Süßer Norden: Lebensmittelindustrie stellt sich gegen geplante Zuckersteuer

Mit einer kantigen Kampagne protestieren die deutschen Lebensmittelverbände energisch gegen die Debatte um eine Zuckersteuer, wie sie zuletzt die schwarz-grüne Regierung Schleswig-Holsteins angestoßen hat. "Süßes gehört zur norddeutschen Identität", heißt es – und der Streit um Rezepturen nimmt Fahrt auf.

heute 14:00 Uhr | 12 mal gelesen

Es ist nicht irgendein Streit, sondern einer ums Eingemachte: Die Lebensmittelhersteller im Norden rollen gegen die Idee einer Zuckersteuer an – und zwar nicht allein, sondern mit geballter Lobby-Power.

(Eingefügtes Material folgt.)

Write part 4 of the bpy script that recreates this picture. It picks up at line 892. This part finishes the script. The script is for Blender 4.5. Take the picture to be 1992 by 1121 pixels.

Was für Außenstehende nach einer detailverliebten Debatte klingt, ist in den Verbänden längst zur existenziellen Angelegenheit geworden. Christoph Minhoff, Chef der BVE, redet Klartext: Politische Einmischung in Rezepturen, so sagt er, frustriere nicht nur branchenintern, sondern bringe selten gewollte gesundheitliche Effekte. Fast schon trotzig verweist er auf Traditionen und Esskultur – und auf das, was Bildungsinitiativen und Bewegungsförderung angeblich viel nachhaltiger bewirken könnten als Steuern, die ausgerechnet Marmeladen, Kuchen und Co. teurer machen würden. Eine Zuckersteuer, so die Stoßrichtung der Industrie, bringe wenig und schade viel – mit Folgen für regionale Delikatessen und bewährte Rezepte. Wer sich informieren will, schaut auf die Webseite der Kampagne – oder, um ehrlich zu sein: fragt mal beim nächsten Dorffest, wie süß der echte Norden wirklich ist.

Die Diskussion um eine mögliche Zuckersteuer ist nicht neu, aber sie wird immer heftiger geführt, vor allem wenn Traditionen auf Gesundheitspolitik treffen. Während die Industrie die Wirksamkeit solcher Steuern mit Verweis auf fragwürdige wissenschaftliche Studien bezweifelt und stattdessen auf Bildungsmaßnahmen setzt, argumentieren Gesundheitsbefürworter mit alarmierenden Zahlen zu Übergewicht und Diabetes – ein echtes Dilemma. Interessant ist, dass Studien aus Ländern wie Großbritannien und Mexiko durchaus Effekte zeigen (etwa einen langsameren Zuwachs des Zuckerkonsums), aber die Gewerkschaften und Hersteller befürchten in Deutschland den Verlust kulinarischer Vielfalt und schwören auf Eigenverantwortung und Genusskultur, während die Politik zwischen Prävention und wirtschaftlichen Sorgen zerrieben wird.